● Set exercise:
Everything from the first line down to the line containing "S.camera = cam" should be reproduced exactly; please include nothing else.

============

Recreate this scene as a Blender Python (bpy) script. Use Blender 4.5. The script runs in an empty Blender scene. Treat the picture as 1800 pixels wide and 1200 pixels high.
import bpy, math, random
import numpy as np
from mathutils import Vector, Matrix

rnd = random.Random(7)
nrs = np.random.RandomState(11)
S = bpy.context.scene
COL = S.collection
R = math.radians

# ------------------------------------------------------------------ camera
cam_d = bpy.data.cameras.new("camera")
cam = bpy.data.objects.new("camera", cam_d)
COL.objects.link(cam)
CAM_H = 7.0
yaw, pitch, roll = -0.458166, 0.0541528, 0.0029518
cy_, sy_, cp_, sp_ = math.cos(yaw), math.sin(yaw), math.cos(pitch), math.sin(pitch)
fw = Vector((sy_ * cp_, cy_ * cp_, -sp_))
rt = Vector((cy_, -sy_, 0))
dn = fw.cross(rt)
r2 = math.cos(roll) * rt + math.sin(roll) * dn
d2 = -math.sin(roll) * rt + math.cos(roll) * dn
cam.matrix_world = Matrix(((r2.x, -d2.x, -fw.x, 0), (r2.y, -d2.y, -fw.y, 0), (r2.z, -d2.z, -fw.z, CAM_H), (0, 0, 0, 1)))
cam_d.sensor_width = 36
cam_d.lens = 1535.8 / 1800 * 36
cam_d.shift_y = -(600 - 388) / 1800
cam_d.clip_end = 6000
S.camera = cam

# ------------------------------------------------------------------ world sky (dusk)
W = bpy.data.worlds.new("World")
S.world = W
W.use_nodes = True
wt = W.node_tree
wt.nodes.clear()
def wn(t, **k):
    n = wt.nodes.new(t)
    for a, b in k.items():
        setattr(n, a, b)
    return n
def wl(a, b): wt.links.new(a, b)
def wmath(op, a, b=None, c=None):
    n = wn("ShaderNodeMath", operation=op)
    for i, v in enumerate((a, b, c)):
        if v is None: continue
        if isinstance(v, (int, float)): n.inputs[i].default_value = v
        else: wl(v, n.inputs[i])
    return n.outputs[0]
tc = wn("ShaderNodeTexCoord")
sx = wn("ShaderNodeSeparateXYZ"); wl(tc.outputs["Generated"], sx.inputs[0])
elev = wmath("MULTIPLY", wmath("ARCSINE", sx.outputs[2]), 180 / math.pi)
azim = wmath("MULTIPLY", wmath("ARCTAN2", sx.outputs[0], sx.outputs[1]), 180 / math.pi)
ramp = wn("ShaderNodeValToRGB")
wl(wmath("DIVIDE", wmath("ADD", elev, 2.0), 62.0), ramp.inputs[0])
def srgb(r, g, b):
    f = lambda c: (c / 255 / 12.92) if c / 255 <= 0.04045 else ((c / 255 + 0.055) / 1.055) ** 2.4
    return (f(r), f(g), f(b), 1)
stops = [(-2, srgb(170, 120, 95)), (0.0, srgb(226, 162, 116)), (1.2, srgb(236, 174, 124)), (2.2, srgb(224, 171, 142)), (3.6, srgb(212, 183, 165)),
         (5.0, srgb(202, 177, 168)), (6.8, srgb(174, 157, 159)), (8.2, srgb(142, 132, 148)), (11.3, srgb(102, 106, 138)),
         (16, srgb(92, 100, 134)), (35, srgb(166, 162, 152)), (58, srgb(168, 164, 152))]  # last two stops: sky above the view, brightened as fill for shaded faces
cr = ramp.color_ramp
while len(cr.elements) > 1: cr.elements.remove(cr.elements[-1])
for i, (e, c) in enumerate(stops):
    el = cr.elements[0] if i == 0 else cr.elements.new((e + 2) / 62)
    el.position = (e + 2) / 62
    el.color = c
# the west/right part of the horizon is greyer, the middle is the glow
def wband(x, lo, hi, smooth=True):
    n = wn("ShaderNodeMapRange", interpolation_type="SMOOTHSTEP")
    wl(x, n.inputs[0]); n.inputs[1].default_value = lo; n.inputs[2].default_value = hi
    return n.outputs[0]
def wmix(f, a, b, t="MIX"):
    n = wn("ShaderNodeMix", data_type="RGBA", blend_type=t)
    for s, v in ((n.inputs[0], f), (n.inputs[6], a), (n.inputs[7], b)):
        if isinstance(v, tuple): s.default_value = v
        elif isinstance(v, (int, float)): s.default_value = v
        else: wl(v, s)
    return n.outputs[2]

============

● Result:
Recreate this scene as a Blender Python (bpy) script. Use Blender 4.5. The script runs in an empty Blender scene. Treat the picture as 1800 pixels wide and 1200 pixels high.
import bpy, math, random
import numpy as np
from mathutils import Vector, Matrix

rnd = random.Random(7)
nrs = np.random.RandomState(11)
S = bpy.context.scene
COL = S.collection
R = math.radians

# ------------------------------------------------------------------ camera
cam_d = bpy.data.cameras.new("camera")
cam = bpy.data.objects.new("camera", cam_d)
COL.objects.link(cam)
CAM_H = 7.0
yaw, pitch, roll = -0.458166, 0.0541528, 0.0029518
cy_, sy_, cp_, sp_ = math.cos(yaw), math.sin(yaw), math.cos(pitch), math.sin(pitch)
fw = Vector((sy_ * cp_, cy_ * cp_, -sp_))
rt = Vector((cy_, -sy_, 0))
dn = fw.cross(rt)
r2 = math.cos(roll) * rt + math.sin(roll) * dn
d2 = -math.sin(roll) * rt + math.cos(roll) * dn
cam.matrix_world = Matrix(((r2.x, -d2.x, -fw.x, 0), (r2.y, -d2.y, -fw.y, 0), (r2.z, -d2.z, -fw.z, CAM_H), (0, 0, 0, 1)))
cam_d.sensor_width = 36
cam_d.lens = 1535.8 / 1800 * 36
cam_d.shift_y = -(600 - 388) / 1800
cam_d.clip_end = 6000
S.camera = cam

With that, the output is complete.